Comforted to be a comfort

In a matter of mouse clicks we have the chance to empathize with a woman who’s entire future was changed when her fiancé was unjustly killed right before her eyes, in the presence of their child.   Or in a five-second radio drop, we can experience great sadness and compassion as we visualize the chaos left by a lone gunman who raced through a crowd of innocent civilians.  A quick look at the evening news, and we can accept the invitation to pass judgment and criticize the character of our next potential executive in chief.   The opportunities to experience a flurry of emotions seems infinite, but the fact that it’s on TV, radio, or the internet gives it a little distance.  It’s easier to tuck it away out of mind; to avoid feeling the burden to engage.  But what happens when it’s a little closer to home?

What do you do when a family member is struggling through a financial crisis, a friend’s marriage is in trouble, or your bestie’s having to endure the slander of their character, questioning of their integrity, and a handful of other complications resulting from the actions of someone who is actually better suited for the very suffering they’ve caused.  How do you support someone you love who’s struggling through a long and difficult crisis?

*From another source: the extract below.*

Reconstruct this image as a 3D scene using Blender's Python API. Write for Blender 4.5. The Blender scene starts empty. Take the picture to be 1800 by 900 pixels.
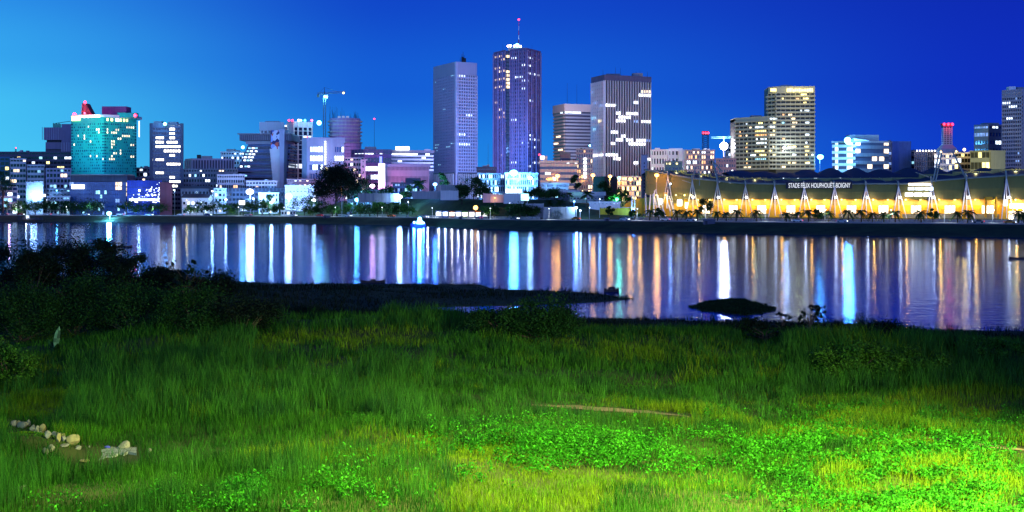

I’ve been watching my dear friend go through a long, emotionally pressing situation.  Her test has been going on for quite some time now, and as Murphy’s law would have it, there have been a number of other trials, stressors, and inconveniences occurring along the way.  Recently, I sat with her and just listened as she talked through the emotions of trying to stay strong for her teen, yet feeling unable to really provide the protection that a mother’s heart desperately desires to provide for her children. 

...the God of all comfort, Who consoles us in every trouble, so that we may also be able to console those in distress with the same comfort with which we ourselves were comforted. II Corinthians 1:3-4
…the God of all comfort, Who consoles us in every trouble, so that we may also be able to console those in distress with the same comfort with which we ourselves were comforted.  – II Corinthians 1:3-4

I empathized with her deeply.  In my heart, I felt the weight of her words.  I wanted to lift it all away for her, but couldn’t.  The feeling of powerlessness has been overwhelming…and I’m just trying to support her as she goes through it!


When she’s down, I try to encourage her with the truth of God’s word.  I remind her of His promises when she gets too low.  I express my faith intensely in hopes that it will strengthen hers.   I want her to know as certainly as I know that God is in complete control of every part of her situation.  I want her to know that they will come through this stronger, better, and more secure.  I want to trade my faith and confidence for her weariness.

Here is where God reminds: How did I get this faith and strength that I stand so sure in as I try to cheer her through?  He takes me on a quick stroll through my highlight reel.  My worst days flash across the movie screen of my mind, and I feel enlightened as I remember the comfort of the Holy Spirit as I lay curled on the floor alone with my pain.  I remember the ‘phone-a-friend lifeline’ call I made to my spiritual Dad in which all I could do was dial the number, barely able to say hello when he picked up.  I recall the song of the chirping bird that quieted the sea of negative thoughts overwhelming me as I sat under the window in my bedroom.  Yes, I see Lord.  It is during these exceedingly painful times that we have the opportunity to experience the God of all comfort.  In 2 Corinthians 1:3, the translation for comfort is paraklesis which means a calling for, or summons.  He, Himself responds to our cries for help.  He wraps us in His arms and shelters us from the elements.  He quiets our mind, mends our broken heart, and calms our fears.  His presence brings peace and confidence in knowing that He is with us.  Not only is He the God of all comfort, but only He is savior and deliverer.  I can not rescue my friend from her troubles, but I can reflect on how I received God’s comfort and the support of my friends when I struggled through a tough trial.

And so, God helps me to address my own feelings of helplessness as I desperately seek to support my girl.  From a practical standpoint, I can be for her what helped me through;  a shoulder to cry on, a listening ear, arms to lean on for a little reprieve.  I will be a voice of hope and reason when the crazy tries to takeover.  But mostly, I will be standing in the gap praying for my friend to experience God’s comfort.  Knowing that what I needed most during the darkness was to keep a hold on the light, I also pray that her faith will be strengthened.  As Jesus prayed for Peter that his faith wouldn’t fail him, I will pray this for my friend.

When you find yourself wanting to swoop in and save someone you care about from their troubles, remember that God is not only your deliverer but theirs too.  He never meant for us to save anyone.  That is solely His job.  II Corinthians 1:3-4 says that God is the Father of sympathy, and of every comfort.  It is He who comforts us in times of affliction, and He does so in order that we can turn around and provide that same comfort to others in their time of need.  Standing in the gap for a friend in need through prayer is exercising the greatest power we have to change their situation.  In the meantime, it is right to just be there with them.  Listening when they need to talk.  Sharing in their tears when a good cry comes on.  Holding them when they need a shoulder to lean into.

Partnering with the Holy Spirit in intercession for a friend in need may feel like less than enough, but it is actually the greatest help of all.